Japanese crypto exchange accuses Binance of helping launder $9M from 2018 hack
16 Sep 2020

A Japanese cryptocurrency exchange that suffered from a $60 million hack in 2018 is suing Binance for “aiding and abetting” the laundering of some of the stolen funds.

According to a complaint filed by Fisco in the Northern California District Court on Sept. 14, the Japanese exchange alleged that soon after it lost nearly 6,000 bitcoin in the 2018 hack, the thieves sent 1,451 bitcoin to an address belonging to Binance, which was worth $9.4 million at the time.

Fisco – called Zaif at the time of the hack – added that the thieves subsequently laundered the funds on the world’s largest exchange platform, due to its allegedly lax know-your-customer (KYC) and anti-money laundering (AML) protocols that “do not measure up to industry standards.”

The thieves are claimed to have taken advantage of Binance’s policy that allowed new users to open accounts and transact on the platform in amounts less than 2 bitcoins without needing to provide any meaningful identifying information.

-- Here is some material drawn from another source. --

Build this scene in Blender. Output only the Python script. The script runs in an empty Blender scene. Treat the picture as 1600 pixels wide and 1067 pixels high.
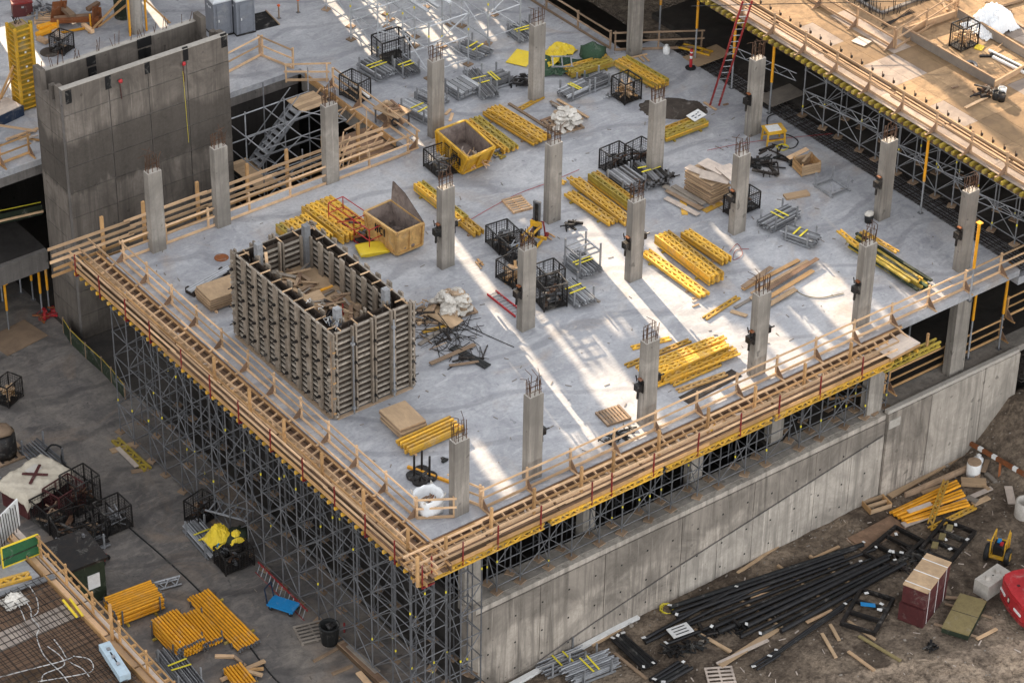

“The thieves broke the stolen bitcoin into seven thousands of separate transactions and accounts, all valued below the 2-bitcoin threshold. In this way, the thieves converted the stolen bitcoin into other cryptocurrencies and transmitted the value from the Binance platform,” the plaintiff said.

Fisco alleged that since Binance was notified and had “actual knowledge” that the stolen funds were sent to its platform, it “either intentionally or negligently failed to interrupt the money laundering process when it could have done so.”

As such, Fisco is demanding Binance to pay for its loss of the laundered funds in addition to other punitive damages.

Zaif was sold by its then-parent entity Tech Bureau to Fisco shortly after the incident, which compensated users’ who had lost funds in the hack.

$41 million-worth of crypto assets from the hack belonged to Zaif customers including those based within the U.S. and California, according to the court filing.